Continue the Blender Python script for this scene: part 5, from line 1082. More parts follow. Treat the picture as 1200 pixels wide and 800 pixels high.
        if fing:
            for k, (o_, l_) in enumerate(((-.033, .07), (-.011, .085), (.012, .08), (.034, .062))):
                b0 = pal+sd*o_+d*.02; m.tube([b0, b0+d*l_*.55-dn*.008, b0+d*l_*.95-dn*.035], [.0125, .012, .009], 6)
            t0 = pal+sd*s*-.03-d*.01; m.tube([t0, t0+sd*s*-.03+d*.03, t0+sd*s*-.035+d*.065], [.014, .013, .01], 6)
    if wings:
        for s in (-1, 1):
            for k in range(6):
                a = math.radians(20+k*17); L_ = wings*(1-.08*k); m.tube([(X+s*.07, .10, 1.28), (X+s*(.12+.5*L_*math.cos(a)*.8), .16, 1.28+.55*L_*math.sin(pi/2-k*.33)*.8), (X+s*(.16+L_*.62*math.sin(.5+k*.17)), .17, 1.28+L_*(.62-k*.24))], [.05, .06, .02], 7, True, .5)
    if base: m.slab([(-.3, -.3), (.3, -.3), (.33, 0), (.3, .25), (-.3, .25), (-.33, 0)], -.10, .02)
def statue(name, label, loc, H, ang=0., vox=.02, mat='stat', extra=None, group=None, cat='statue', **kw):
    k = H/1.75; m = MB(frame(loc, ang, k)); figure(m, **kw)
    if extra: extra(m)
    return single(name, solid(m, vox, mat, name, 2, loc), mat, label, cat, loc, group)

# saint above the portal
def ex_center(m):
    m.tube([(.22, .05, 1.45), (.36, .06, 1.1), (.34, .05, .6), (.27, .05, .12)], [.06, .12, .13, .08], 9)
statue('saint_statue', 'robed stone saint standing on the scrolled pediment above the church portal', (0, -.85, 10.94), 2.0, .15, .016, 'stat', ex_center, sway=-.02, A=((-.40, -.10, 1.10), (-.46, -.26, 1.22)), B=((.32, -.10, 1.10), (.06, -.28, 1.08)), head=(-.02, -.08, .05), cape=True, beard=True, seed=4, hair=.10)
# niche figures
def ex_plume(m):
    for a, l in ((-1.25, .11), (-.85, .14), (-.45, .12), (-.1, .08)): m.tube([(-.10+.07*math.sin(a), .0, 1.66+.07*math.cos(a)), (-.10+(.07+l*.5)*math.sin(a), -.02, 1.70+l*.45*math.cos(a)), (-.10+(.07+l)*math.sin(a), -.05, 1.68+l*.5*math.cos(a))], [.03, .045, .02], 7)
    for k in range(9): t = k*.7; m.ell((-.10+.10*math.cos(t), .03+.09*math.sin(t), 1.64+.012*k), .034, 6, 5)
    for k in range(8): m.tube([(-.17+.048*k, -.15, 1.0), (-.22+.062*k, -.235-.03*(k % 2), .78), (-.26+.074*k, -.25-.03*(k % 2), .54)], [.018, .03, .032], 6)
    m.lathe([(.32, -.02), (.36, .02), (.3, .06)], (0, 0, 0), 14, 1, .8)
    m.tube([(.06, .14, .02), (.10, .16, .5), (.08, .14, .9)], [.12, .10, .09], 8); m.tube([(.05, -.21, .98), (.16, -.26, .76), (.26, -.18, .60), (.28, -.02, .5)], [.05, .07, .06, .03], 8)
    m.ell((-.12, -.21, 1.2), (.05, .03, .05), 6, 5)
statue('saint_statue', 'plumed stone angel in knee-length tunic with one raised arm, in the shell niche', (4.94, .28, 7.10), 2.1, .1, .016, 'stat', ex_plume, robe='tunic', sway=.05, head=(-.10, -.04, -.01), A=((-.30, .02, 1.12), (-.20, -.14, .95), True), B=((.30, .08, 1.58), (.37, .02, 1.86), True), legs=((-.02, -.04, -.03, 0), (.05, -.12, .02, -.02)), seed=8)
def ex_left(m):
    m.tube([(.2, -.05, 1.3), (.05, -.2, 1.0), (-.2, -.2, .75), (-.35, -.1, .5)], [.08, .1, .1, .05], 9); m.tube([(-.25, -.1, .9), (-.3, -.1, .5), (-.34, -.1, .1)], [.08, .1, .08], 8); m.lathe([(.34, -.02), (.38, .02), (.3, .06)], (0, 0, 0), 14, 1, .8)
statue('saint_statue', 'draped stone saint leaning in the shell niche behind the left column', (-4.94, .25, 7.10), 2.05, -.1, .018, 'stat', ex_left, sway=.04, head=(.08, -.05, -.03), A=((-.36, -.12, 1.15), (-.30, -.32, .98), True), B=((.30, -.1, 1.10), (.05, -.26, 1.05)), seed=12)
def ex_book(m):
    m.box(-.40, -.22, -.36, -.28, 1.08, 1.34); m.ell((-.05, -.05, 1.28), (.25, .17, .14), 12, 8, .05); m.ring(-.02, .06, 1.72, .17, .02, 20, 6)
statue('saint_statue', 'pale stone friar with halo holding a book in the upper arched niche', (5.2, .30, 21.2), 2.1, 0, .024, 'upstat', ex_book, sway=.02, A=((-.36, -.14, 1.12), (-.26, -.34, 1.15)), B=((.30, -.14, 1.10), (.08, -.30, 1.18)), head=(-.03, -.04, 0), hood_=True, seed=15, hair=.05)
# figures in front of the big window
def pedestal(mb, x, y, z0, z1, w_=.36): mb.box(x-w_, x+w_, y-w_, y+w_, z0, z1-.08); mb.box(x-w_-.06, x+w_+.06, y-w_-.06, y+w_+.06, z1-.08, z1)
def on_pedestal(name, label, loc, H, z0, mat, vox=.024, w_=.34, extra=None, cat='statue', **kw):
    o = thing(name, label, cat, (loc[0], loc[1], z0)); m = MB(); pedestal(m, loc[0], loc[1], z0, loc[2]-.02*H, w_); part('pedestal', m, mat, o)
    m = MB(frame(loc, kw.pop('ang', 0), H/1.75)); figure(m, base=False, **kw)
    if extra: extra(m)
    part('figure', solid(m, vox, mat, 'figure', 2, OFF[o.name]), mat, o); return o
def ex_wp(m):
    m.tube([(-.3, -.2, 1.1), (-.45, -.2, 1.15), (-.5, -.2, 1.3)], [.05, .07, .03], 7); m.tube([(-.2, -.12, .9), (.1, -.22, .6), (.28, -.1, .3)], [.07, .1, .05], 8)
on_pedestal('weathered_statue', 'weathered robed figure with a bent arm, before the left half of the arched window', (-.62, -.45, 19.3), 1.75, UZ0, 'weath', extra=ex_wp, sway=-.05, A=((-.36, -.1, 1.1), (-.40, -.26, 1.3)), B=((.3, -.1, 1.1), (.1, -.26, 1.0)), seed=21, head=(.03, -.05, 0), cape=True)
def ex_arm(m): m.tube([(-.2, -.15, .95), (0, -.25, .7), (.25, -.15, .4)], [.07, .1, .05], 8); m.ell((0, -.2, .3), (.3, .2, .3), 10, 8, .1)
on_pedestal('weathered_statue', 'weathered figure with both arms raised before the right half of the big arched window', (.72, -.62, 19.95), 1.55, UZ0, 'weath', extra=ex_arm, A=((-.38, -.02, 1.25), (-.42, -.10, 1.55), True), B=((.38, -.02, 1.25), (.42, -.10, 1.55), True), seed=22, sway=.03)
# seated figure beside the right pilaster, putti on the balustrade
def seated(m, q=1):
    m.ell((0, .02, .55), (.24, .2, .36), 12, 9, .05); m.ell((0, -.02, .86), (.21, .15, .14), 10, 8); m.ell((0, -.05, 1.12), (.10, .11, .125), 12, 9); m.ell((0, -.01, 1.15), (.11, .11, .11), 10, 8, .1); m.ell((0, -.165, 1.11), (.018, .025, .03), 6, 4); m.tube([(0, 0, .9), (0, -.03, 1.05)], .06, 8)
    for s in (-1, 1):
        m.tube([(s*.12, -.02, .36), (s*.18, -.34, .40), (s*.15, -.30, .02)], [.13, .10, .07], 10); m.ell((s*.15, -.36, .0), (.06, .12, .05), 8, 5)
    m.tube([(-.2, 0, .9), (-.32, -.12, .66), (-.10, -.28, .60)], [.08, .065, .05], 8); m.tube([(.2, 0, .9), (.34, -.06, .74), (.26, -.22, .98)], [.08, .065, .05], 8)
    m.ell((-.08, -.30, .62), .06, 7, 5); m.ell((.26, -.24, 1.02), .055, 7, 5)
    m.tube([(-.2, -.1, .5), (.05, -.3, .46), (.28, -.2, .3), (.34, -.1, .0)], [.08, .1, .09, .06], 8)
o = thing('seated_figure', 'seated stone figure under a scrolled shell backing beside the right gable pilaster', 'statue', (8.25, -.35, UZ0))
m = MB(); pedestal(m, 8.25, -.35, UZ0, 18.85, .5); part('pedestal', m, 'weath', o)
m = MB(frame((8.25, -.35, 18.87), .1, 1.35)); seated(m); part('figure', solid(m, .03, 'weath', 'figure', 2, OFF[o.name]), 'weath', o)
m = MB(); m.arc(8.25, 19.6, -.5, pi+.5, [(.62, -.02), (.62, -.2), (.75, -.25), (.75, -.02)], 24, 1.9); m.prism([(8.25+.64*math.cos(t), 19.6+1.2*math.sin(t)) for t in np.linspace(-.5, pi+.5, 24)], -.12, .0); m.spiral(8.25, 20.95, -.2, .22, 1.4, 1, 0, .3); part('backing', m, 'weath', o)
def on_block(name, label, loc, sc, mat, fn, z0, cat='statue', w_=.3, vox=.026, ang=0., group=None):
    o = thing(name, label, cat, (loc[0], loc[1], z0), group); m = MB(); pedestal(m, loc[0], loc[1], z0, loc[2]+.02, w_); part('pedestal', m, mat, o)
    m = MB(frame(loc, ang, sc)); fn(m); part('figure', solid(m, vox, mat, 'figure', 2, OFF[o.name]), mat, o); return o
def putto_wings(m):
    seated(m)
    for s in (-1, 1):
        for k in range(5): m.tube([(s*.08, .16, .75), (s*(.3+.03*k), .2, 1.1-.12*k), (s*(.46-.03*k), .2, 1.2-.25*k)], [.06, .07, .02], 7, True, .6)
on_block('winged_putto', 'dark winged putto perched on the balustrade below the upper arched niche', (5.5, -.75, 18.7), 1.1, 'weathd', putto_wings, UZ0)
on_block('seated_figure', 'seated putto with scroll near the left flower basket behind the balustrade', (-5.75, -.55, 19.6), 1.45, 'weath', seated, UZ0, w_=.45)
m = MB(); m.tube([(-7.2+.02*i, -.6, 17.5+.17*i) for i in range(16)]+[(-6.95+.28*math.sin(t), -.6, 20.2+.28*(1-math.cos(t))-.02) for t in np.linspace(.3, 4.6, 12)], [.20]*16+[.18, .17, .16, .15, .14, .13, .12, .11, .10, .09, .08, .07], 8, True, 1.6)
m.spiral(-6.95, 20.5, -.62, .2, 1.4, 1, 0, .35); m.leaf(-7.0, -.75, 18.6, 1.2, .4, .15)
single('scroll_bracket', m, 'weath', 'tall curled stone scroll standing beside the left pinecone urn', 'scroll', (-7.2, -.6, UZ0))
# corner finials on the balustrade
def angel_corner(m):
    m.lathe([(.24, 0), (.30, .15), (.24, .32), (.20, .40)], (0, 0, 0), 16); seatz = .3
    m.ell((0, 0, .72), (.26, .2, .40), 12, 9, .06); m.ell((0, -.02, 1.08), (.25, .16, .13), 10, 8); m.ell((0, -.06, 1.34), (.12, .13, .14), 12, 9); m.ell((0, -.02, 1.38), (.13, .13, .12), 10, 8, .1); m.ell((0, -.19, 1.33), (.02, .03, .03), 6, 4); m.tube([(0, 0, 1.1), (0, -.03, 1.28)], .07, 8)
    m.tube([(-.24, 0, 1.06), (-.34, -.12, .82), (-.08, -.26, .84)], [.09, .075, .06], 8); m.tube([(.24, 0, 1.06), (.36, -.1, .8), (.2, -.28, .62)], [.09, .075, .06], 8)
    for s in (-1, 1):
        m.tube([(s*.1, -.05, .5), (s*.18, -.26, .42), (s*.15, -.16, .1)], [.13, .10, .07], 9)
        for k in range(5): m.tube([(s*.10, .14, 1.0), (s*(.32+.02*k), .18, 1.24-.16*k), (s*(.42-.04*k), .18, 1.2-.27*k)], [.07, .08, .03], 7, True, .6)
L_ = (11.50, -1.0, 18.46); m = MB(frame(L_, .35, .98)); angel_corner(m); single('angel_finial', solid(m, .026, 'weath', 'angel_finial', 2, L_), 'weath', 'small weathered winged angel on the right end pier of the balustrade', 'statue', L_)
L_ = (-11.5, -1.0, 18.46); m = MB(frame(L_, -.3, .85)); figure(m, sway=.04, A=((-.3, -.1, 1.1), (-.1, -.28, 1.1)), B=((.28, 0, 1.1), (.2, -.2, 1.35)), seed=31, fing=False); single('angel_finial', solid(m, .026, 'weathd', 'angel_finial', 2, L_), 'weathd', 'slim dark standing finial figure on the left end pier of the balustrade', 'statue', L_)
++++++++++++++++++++
- **TASK BRIEF**
Return nothing but the lines from the start of the listing above through the line containing "cat, loc, group)", exactly as given.

- **OUTPUT BELOW**
Continue the Blender Python script for this scene: part 5, from line 1082. More parts follow. Treat the picture as 1200 pixels wide and 800 pixels high.
        if fing:
            for k, (o_, l_) in enumerate(((-.033, .07), (-.011, .085), (.012, .08), (.034, .062))):
                b0 = pal+sd*o_+d*.02; m.tube([b0, b0+d*l_*.55-dn*.008, b0+d*l_*.95-dn*.035], [.0125, .012, .009], 6)
            t0 = pal+sd*s*-.03-d*.01; m.tube([t0, t0+sd*s*-.03+d*.03, t0+sd*s*-.035+d*.065], [.014, .013, .01], 6)
    if wings:
        for s in (-1, 1):
            for k in range(6):
                a = math.radians(20+k*17); L_ = wings*(1-.08*k); m.tube([(X+s*.07, .10, 1.28), (X+s*(.12+.5*L_*math.cos(a)*.8), .16, 1.28+.55*L_*math.sin(pi/2-k*.33)*.8), (X+s*(.16+L_*.62*math.sin(.5+k*.17)), .17, 1.28+L_*(.62-k*.24))], [.05, .06, .02], 7, True, .5)
    if base: m.slab([(-.3, -.3), (.3, -.3), (.33, 0), (.3, .25), (-.3, .25), (-.33, 0)], -.10, .02)
def statue(name, label, loc, H, ang=0., vox=.02, mat='stat', extra=None, group=None, cat='statue', **kw):
    k = H/1.75; m = MB(frame(loc, ang, k)); figure(m, **kw)
    if extra: extra(m)
    return single(name, solid(m, vox, mat, name, 2, loc), mat, label, cat, loc, group)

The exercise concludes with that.